Конечно, предстоит нам еще подробный разговор о злосчастном - и страшном - мифе, искалечившем судьбу двух великих народов Европы. Пока что подтвердим лишь сам факт заимствования. Вот уже известное нал* свидетельство такого компетентного современника, как Борис Николаевич Чичерин: «Пишущие историю славянофилов обыкновенно не обращают внимания на то громадное влияние, которое имело на их учение тогдашнее реакционное направление европейской мысли, философским центром которого был Мюнхен. Из него вышли не только московские славянофилы, но и люди, как Тютчев, которого выдают у нас за самостоятельного мыслителя, между тем как он повторял только на щегольском французском языке ту критику всего европейского движения нового времени,

которая раздавалась около него в столице Баварии»[7].

Другое дело, что это «реакционное направление» было талантли­во адаптировано группой русских национал-либералов к чуждой ему поначалу российской реальности (Трубецкой сказал бы «построено по чужому образцу»). Конечно, адаптируя чужой националистиче­ский миф к русским условиям, славянофилы полностью его перели­цевали. Что германская Kultur (духовность) оказалась неожиданно передислоцирована в Россию, это само собою разумеется. Но какая мрачная ирония заключалась в том, что и сами изобретатели этой Kultur, тевтонофилы, угодили вдруг - под рубрикой рома- но-германской цивилизации - в ненавистную им западную Zivilization! Один лишь миф Sonderweg перенесли славянофилы в свою «русскую» доктрину в целости и сохранности. Миф «Россия не Европа» оказался отныне ядром идеологии русского национализма по меньшей мере на полтора столетия вперед.

Единственное, таким образом, чего недооценил в славянофи­лах в своем презрительном отзыве князь Трубецкой, это что прежде, нежели выродиться, их националистический миф не только прижил­ся в России, но и - прямо по Грамши - шаг за шагом завоевал рус­скую культурную элиту.
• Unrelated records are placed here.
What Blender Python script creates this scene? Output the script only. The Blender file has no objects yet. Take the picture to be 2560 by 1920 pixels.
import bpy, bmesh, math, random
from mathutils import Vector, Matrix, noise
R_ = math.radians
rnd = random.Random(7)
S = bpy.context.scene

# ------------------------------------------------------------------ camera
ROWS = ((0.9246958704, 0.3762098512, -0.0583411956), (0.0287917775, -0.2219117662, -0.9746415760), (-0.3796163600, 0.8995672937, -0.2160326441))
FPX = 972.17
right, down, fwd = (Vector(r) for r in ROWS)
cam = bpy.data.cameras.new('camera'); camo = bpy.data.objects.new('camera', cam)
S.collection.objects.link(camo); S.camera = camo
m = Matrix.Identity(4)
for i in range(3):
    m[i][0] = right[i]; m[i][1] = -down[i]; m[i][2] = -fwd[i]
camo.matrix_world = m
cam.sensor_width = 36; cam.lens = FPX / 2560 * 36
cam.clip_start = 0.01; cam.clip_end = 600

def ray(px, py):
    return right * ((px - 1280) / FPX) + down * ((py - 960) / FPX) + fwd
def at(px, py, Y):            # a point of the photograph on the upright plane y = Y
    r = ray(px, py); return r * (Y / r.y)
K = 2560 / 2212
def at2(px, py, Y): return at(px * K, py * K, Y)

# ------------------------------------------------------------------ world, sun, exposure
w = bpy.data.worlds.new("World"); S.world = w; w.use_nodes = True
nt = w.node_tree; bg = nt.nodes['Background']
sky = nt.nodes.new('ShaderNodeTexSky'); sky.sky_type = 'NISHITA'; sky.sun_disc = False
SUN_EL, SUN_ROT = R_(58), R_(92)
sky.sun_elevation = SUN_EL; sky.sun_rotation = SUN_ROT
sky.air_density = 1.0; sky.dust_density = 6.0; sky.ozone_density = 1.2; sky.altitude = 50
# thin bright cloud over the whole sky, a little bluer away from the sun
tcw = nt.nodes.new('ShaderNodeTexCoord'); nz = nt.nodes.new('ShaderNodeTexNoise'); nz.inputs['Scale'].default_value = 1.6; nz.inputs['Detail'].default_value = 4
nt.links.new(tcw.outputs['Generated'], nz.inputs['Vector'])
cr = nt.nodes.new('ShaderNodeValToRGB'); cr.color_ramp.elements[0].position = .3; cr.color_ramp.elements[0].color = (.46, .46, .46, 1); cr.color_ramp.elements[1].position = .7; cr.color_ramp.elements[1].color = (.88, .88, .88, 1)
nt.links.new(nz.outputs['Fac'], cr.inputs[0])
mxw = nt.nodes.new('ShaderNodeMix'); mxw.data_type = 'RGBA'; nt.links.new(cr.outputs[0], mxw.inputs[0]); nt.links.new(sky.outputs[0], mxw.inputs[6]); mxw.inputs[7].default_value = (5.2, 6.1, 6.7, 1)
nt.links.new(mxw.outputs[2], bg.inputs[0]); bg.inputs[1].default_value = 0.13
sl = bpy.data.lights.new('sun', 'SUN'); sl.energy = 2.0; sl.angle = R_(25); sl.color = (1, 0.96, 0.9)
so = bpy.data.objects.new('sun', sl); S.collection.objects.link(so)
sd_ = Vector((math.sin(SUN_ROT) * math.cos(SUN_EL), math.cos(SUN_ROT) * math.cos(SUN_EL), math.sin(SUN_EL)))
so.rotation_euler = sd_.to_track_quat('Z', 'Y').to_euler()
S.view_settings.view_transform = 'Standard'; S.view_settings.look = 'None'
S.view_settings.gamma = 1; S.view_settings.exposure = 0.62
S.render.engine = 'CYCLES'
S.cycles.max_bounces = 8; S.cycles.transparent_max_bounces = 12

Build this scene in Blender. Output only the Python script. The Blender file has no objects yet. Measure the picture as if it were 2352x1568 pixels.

Три поколения спустя, победив в «местной игре идеологических комбинаций» и обретя статус гегемона, рабо­тал он уже сам по себе, совершенно независимо от политического статуса породившего его движения. Вот почему даже вырождение славянофильства к началу XX века в маргинальную секту ничего на самом деле в судьбе мифа не меняло. К тому времени, переплета­ясь с неостывающим фантомным наполеоновским комплексом, хозяйничал он уже и в умах даже тех, кто прежде яростно ему оппо­нировал.